Scientists explain why orcas keep ramming yachts
- Orcas just want to have fun.
- Orcas have been ramming boats off Spain, Portugal, and Morocco since 2020.
Orcas have been causing mayhem off the coasts of Spain, Portugal, and Morocco for the past several years, driving local sailors nuts by ramming and bumping their boats.
But scientists now believe the orcas actually don't have malicious intent — they're just being silly.
A group of over a dozen scientists and orca experts who've been studying the region's orcas for years explained their findings in a report from the International Whaling Commission published Friday.
The Portuguese and Spanish governments commissioned the report in response to a spate of incidents of a small group of orcas around the Iberian Peninsula ramming into — and sometimes sinking — at least 673 boats since 2020.
Despite the damage the orcas have done, scientists believe the orcas are not trying to be aggressive or destructive. Really, they're just bored teenagers looking for a bit of fun.
"The sea is a very boring place for an animal," Renaud de Stephanis, president of marine life preservation organization CIRCE, told USA Today. "Imagine if you're a dog or some other mammal, you can interact with objects around you. But in the sea there's not much for the orcas to interact with, so they play with the rudders."
Scientists believe young juvenile orcas, who tend to be more curious and exploratory, started the trend, which then spread through the population, according to the report.
And orcas, like humans, love following trends.
The highly intelligent and social mammals are known to experience fads among their pods. For example, past orca populations have even gone around wearing dead salmon as hats, for no other apparent reason than everyone else was doing it.
This long series of boat-ramming incidents could be no different.

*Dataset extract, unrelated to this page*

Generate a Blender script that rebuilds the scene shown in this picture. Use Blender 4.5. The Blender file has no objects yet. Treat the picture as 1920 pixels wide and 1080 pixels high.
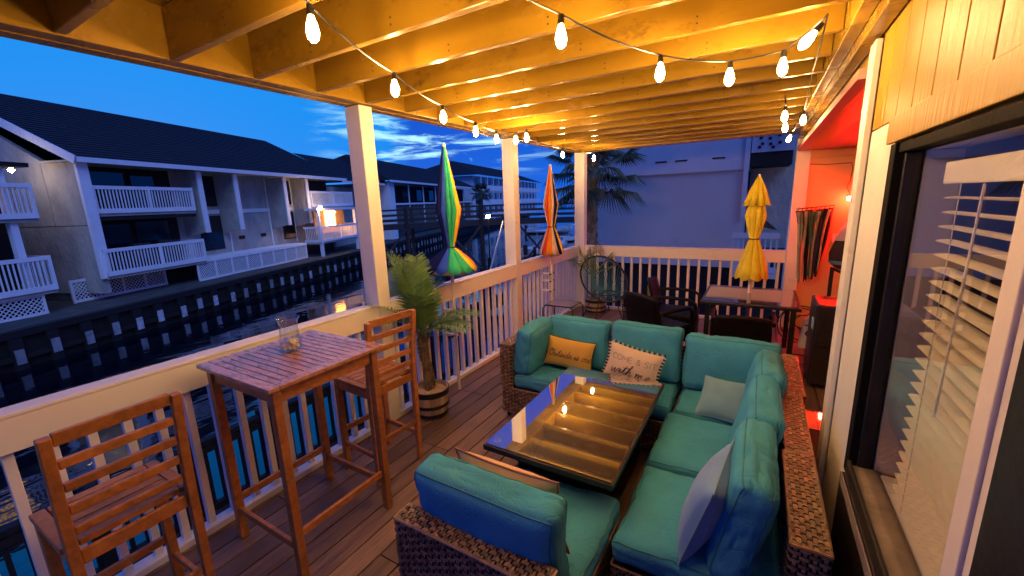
import bpy, math, random
from mathutils import Vector, Matrix, noise, Quaternion
random.seed(7)
S = bpy.context.scene
COL = S.collection
rad = math.radians

# ------------------------------------------------------------------ camera
CAM = Vector((2.74, 0.0, 1.94))
cd = bpy.data.cameras.new("camera"); cam = bpy.data.objects.new("camera", cd); COL.objects.link(cam)
cam.matrix_world = Matrix(((0.86108102, -0.07645611, 0.50268672, CAM.x),
                           (0.5073497, 0.19471843, -0.83945281, CAM.y),
                           (-0.03370108, 0.97787484, 0.20645833, CAM.z), (0, 0, 0, 1)))
cd.sensor_width = 36; cd.lens = 36 * 776.0 / 1920; cd.clip_start = 0.03; cd.clip_end = 3000
S.camera = cam
# ------------------------------------------------------------------ world: dusk sky
W = bpy.data.worlds.new("World"); S.world = W; W.use_nodes = True
nt = W.node_tree; nt.nodes.clear()
def wn(t, **k):
    n = nt.nodes.new(t)
    for a, b in k.items(): setattr(n, a, b)
    return n
def wl(a, b): nt.links.new(a, b)
def wmath(op, a, b=None, c=None):
    n = wn('ShaderNodeMath', operation=op)
    for i, v in enumerate((a, b, c)):
        if v is None: continue
        if isinstance(v, (int, float)): n.inputs[i].default_value = v
        else: wl(v, n.inputs[i])
    return n.outputs[0]
def wmap(v, a, b, c=0.0, d=1.0):
    n = wn('ShaderNodeMapRange', interpolation_type='SMOOTHSTEP'); wl(v, n.inputs[0])
    for i, x in enumerate((a, b, c, d)): n.inputs[i + 1].default_value = x
    return n.outputs[0]
def wmix(f, a, b):
    n = wn('ShaderNodeMix', data_type='RGBA')
    if isinstance(f, (int, float)): n.inputs[0].default_value = f
    else: wl(f, n.inputs[0])
    for i, v in ((6, a), (7, b)):
        if isinstance(v, tuple): n.inputs[i].default_value = (*v, 1)
        else: wl(v, n.inputs[i])
    return n.outputs[2]
geo = wn('ShaderNodeTexCoord')
sep = wn('ShaderNodeSeparateXYZ'); wl(geo.outputs['Generated'], sep.inputs[0])
X_, Y_, Z_ = sep.outputs
def dotdir(v):
    n = wn('ShaderNodeVectorMath', operation='DOT_PRODUCT'); wl(geo.outputs['Generated'], n.inputs[0]); n.inputs[1].default_value = v
    return n.outputs['Value']
# glow of the last light: a broad lobe low in the west
glow_dir = Vector((-0.95, 0.30, 0.13)).normalized()
glow = wmap(dotdir(glow_dir), 0.78, 0.99)
nz = wn('ShaderNodeTexNoise'); nz.inputs['Scale'].default_value = 2.1; nz.inputs['Detail'].default_value = 5; nz.inputs['Distortion'].default_value = .6
mp = wn('ShaderNodeMapping'); mp.inputs['Scale'].default_value = (1, 1, 3.2); wl(geo.outputs['Generated'], mp.inputs[0]); wl(mp.outputs[0], nz.inputs[0])
edge = wmath('ADD', glow, wmath('MULTIPLY', wmath('SUBTRACT', nz.outputs[0], .5), .9))
band = wmap(edge, 0.42, 0.60)
base = wmix(band, (0.002, 0.060, 0.56), (0.002, 0.26, 0.82))
hor = wmap(Z_, 0.30, 0.02)
base = wmix(wmath('MULTIPLY', hor, .40), base, (0.008, 0.20, 0.85))
up = wmap(Z_, 0.24, 0.8)
base = wmix(wmath('MULTIPLY', up, .55), base, (0.01, 0.10, 0.55))
# wispy clouds
mp2 = wn('ShaderNodeMapping'); mp2.inputs['Scale'].default_value = (1.4, 1.4, 9.0); mp2.inputs['Rotation'].default_value = (0.06, -0.05, 0); wl(geo.outputs['Generated'], mp2.inputs[0])
nz2 = wn('ShaderNodeTexNoise'); nz2.inputs['Scale'].default_value = 4.2; nz2.inputs['Detail'].default_value = 9; nz2.inputs['Roughness'].default_value = .62; nz2.inputs['Distortion'].default_value = .5
wl(mp2.outputs[0], nz2.inputs[0])
cl = wmap(nz2.outputs[0], .47, .64)
zone = wmath('MULTIPLY', wmap(Z_, 0.05, 0.10), wmap(Z_, 0.36, 0.16))
az = wmap(dotdir(Vector((-0.62, 0.77, 0.17)).normalized()), .955, .992)
cl = wmath('MULTIPLY', wmath('MULTIPLY', cl, zone), wmath('MULTIPLY', az, .95))
col = wmix(cl, base, (0.50, 0.98, 1.10))
bg = wn('ShaderNodeBackground'); wl(col, bg.inputs[0]); bg.inputs[1].default_value = 0.56
sky = wn('ShaderNodeTexSky', sky_type='NISHITA'); sky.sun_disc = False; sky.sun_elevation = rad(1.0); sky.sun_rotation = rad(-72); sky.ozone_density = 3
bg2 = wn('ShaderNodeBackground'); wl(sky.outputs[0], bg2.inputs[0]); bg2.inputs[1].default_value = 0.005
add = wn('ShaderNodeAddShader'); wl(bg.outputs[0], add.inputs[0]); wl(bg2.outputs[0], add.inputs[1])
wo = wn('ShaderNodeOutputWorld'); wl(add.outputs[0], wo.inputs[0])
# added blue fill lamp standing in for skylight, brightens the buildings opposite
sd = bpy.data.lights.new("dusk_fill", 'SUN'); so = bpy.data.objects.new("dusk_fill", sd); COL.objects.link(so)
sd.energy = 0.72; sd.angle = rad(40); sd.color = (0.34, 0.50, 1.0)
so.rotation_euler = Vector((-0.62, 0.30, -0.72)).to_track_quat('-Z', 'Y').to_euler()
vs = S.view_settings; vs.view_transform = 'Standard'; vs.look = 'None'; vs.exposure = 0.95; vs.gamma = 1.0; vs.use_curve_mapping = False
S.render.film_transparent = False
S.cycles.max_bounces = 8; S.cycles.transparent_max_bounces = 12; S.cycles.sample_clamp_indirect = 6.0
BULB_POWER = 320.0

# ------------------------------------------------------------------ materials
MATS = {}
def mat(name, color, rough=.6, var=.25, scale=6., stretch=(1, 1, 1), bump=.15, bscale=40., metal=0., spec=.5,
        grime=None, gscale=3., gamt=.55, island=0., objrand=0., crease=0., coat=0., bdist=.01, emit=None, estr=0., sheen=0.):
    if name in MATS: return MATS[name]
    m = bpy.data.materials.new(name); m.use_nodes = True; t = m.node_tree; n = t.nodes; p = n['Principled BSDF']
    def N(ty, **k):
        x = n.new(ty)
        for a, b in k.items(): setattr(x, a, b)
        return x
    tc = N('ShaderNodeTexCoord'); mpn = N('ShaderNodeMapping'); mpn.inputs['Scale'].default_value = stretch
    t.links.new(tc.outputs['Object'], mpn.inputs[0])
    nn = N('ShaderNodeTexNoise'); nn.inputs['Scale'].default_value = scale; nn.inputs['Detail'].default_value = 6; nn.inputs['Roughness'].default_value = .6
    oi = N('ShaderNodeObjectInfo')
    av = N('ShaderNodeVectorMath', operation='ADD'); t.links.new(mpn.outputs[0], av.inputs[0])
    cmb = N('ShaderNodeCombineXYZ')
    mu = N('ShaderNodeMath', operation='MULTIPLY'); t.links.new(oi.outputs['Random'], mu.inputs[0]); mu.inputs[1].default_value = 37.
    for i in range(3): t.links.new(mu.outputs[0], cmb.inputs[i])
    t.links.new(cmb.outputs[0], av.inputs[1]); t.links.new(av.outputs[0], nn.inputs[0])
    fac = N('ShaderNodeMapRange'); t.links.new(nn.outputs[0], fac.inputs[0]); fac.inputs[1].default_value = .25; fac.inputs[2].default_value = .75
    fac.inputs[3].default_value = 1 - var; fac.inputs[4].default_value = 1 + var
    val = fac.outputs[0]
    def mulv(v, src, amt):
        r = N('ShaderNodeMapRange'); t.links.new(src, r.inputs[0]); r.inputs[3].default_value = 1 - amt; r.inputs[4].default_value = 1 + amt
        q = N('ShaderNodeMath', operation='MULTIPLY'); t.links.new(v, q.inputs[0]); t.links.new(r.outputs[0], q.inputs[1]); return q.outputs[0]
    if island:
        g = N('ShaderNodeNewGeometry'); val = mulv(val, g.outputs['Random Per Island'], island)
    if objrand: val = mulv(val, oi.outputs['Random'], objrand)
    vm = N('ShaderNodeVectorMath', operation='SCALE'); vm.inputs[0].default_value = color; t.links.new(val, vm.inputs['Scale'])
    out = vm.outputs[0]
    if grime:
        g1 = N('ShaderNodeTexNoise'); g1.inputs['Scale'].default_value = gscale; g1.inputs['Detail'].default_value = 8; g1.inputs['Roughness'].default_value = .75
        t.links.new(av.outputs[0], g1.inputs[0])
        r = N('ShaderNodeMapRange', interpolation_type='SMOOTHSTEP'); t.links.new(g1.outputs[0], r.inputs[0]); r.inputs[1].default_value = .56; r.inputs[2].default_value = .74; r.inputs[4].default_value = gamt
        mx = N('ShaderNodeMix', data_type='RGBA'); t.links.new(r.outputs[0], mx.inputs[0]); t.links.new(out, mx.inputs[6]); mx.inputs[7].default_value = (*grime, 1)
        out = mx.outputs[2]
    t.links.new(out, p.inputs['Base Color'])
    rr = N('ShaderNodeMapRange'); t.links.new(nn.outputs[0], rr.inputs[0]); rr.inputs[3].default_value = max(0, rough - .12); rr.inputs[4].default_value = min(1, rough + .12)
    t.links.new(rr.outputs[0], p.inputs['Roughness'])
    p.inputs['Metallic'].default_value = metal; p.inputs['Specular IOR Level'].default_value = spec
    if coat: p.inputs['Coat Weight'].default_value = coat; p.inputs['Coat Roughness'].default_value = .15
    if sheen: p.inputs['Sheen Weight'].default_value = sheen
    if emit: p.inputs['Emission Color'].default_value = (*emit, 1); p.inputs['Emission Strength'].default_value = estr
    if bump:
        b1 = N('ShaderNodeTexNoise'); b1.inputs['Scale'].default_value = bscale; b1.inputs['Detail'].default_value = 4
        t.links.new(av.outputs[0], b1.inputs[0])
        bp = N('ShaderNodeBump'); bp.inputs['Strength'].default_value = bump; bp.inputs['Distance'].default_value = bdist
        t.links.new(b1.outputs[0], bp.inputs['Height']); t.links.new(bp.outputs[0], p.inputs['Normal'])
        if crease:
            c1 = N('ShaderNodeTexNoise'); c1.inputs['Scale'].default_value = 6.5; c1.inputs['Detail'].default_value = 3; c1.inputs['Distortion'].default_value = 1.2
            t.links.new(av.outputs[0], c1.inputs[0])
            sb_ = N('ShaderNodeMath', operation='SUBTRACT'); t.links.new(c1.outputs[0], sb_.inputs[0]); sb_.inputs[1].default_value = .5
            ab_ = N('ShaderNodeMath', operation='ABSOLUTE'); t.links.new(sb_.outputs[0], ab_.inputs[0])
            cr = N('ShaderNodeMapRange', interpolation_type='SMOOTHSTEP'); t.links.new(ab_.outputs[0], cr.inputs[0]); cr.inputs[1].default_value = 0; cr.inputs[2].default_value = .035
            b2_ = N('ShaderNodeBump'); b2_.inputs['Strength'].default_value = crease; b2_.inputs['Distance'].default_value = .012
            t.links.new(cr.outputs[0], b2_.inputs['Height']); t.links.new(b2_.outputs[0], bp.inputs['Normal'])
    MATS[name] = m; return m
def emitter(name, color, strength):
    m = bpy.data.materials.new(name); m.use_nodes = True; t = m.node_tree; t.nodes.clear()
    e = t.nodes.new('ShaderNodeEmission'); e.inputs[0].default_value = (*color, 1); e.inputs[1].default_value = strength
    o = t.nodes.new('ShaderNodeOutputMaterial'); t.links.new(e.outputs[0], o.inputs[0]); MATS[name] = m; return m
def thin_glass(name, tint=(.9, .95, 1), ior=1.5, rough=0.0, extra=0.0):
    m = bpy.data.materials.new(name); m.use_nodes = True; t = m.node_tree; t.nodes.clear()
    tr = t.nodes.new('ShaderNodeBsdfTransparent'); tr.inputs[0].default_value = (*tint, 1)
    gl = t.nodes.new('ShaderNodeBsdfGlossy'); gl.inputs['Roughness'].default_value = rough
    fr = t.nodes.new('ShaderNodeFresnel'); ge = t.nodes.new('ShaderNodeNewGeometry'); mr = t.nodes.new('ShaderNodeMapRange')
    t.links.new(ge.outputs['Backfacing'], mr.inputs[0]); mr.inputs[3].default_value = ior; mr.inputs[4].default_value = 1 / ior; t.links.new(mr.outputs[0], fr.inputs[0])
    ad = t.nodes.new('ShaderNodeMath'); ad.operation = 'ADD'; ad.use_clamp = True; t.links.new(fr.outputs[0], ad.inputs[0]); ad.inputs[1].default_value = extra
    mx = t.nodes.new('ShaderNodeMixShader'); t.links.new(ad.outputs[0], mx.inputs[0]); t.links.new(tr.outputs[0], mx.inputs[1]); t.links.new(gl.outputs[0], mx.inputs[2])
    o = t.nodes.new('ShaderNodeOutputMaterial'); t.links.new(mx.outputs[0], o.inputs[0]); MATS[name] = m; return m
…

"The orcas don't know that the interactions with the boats causes problems to humans," IWC Scientific Committee Chair Alex Zerbini, who worked on the report, told Business Insider. "For them this is like a game."
"The key message is that there is not evidence that this behavior is aggressive or that the whales are 'attacking' the boats," Zerbini added. "This appears to be a fad, which plays a role in the orcas cultural development."
But why now? Scientists believe it's likely because the tuna population, the Iberian killer whales' primary food source, has dramatically increased in recent years, giving the orcas more time away from hunting, according to the report.
And with all that free time, the apex predators have chosen to have a little fun. But don't worry. Even if an orca does ram and sink your ship, you're probably not in danger. No one has been injured in any of the incidents so far.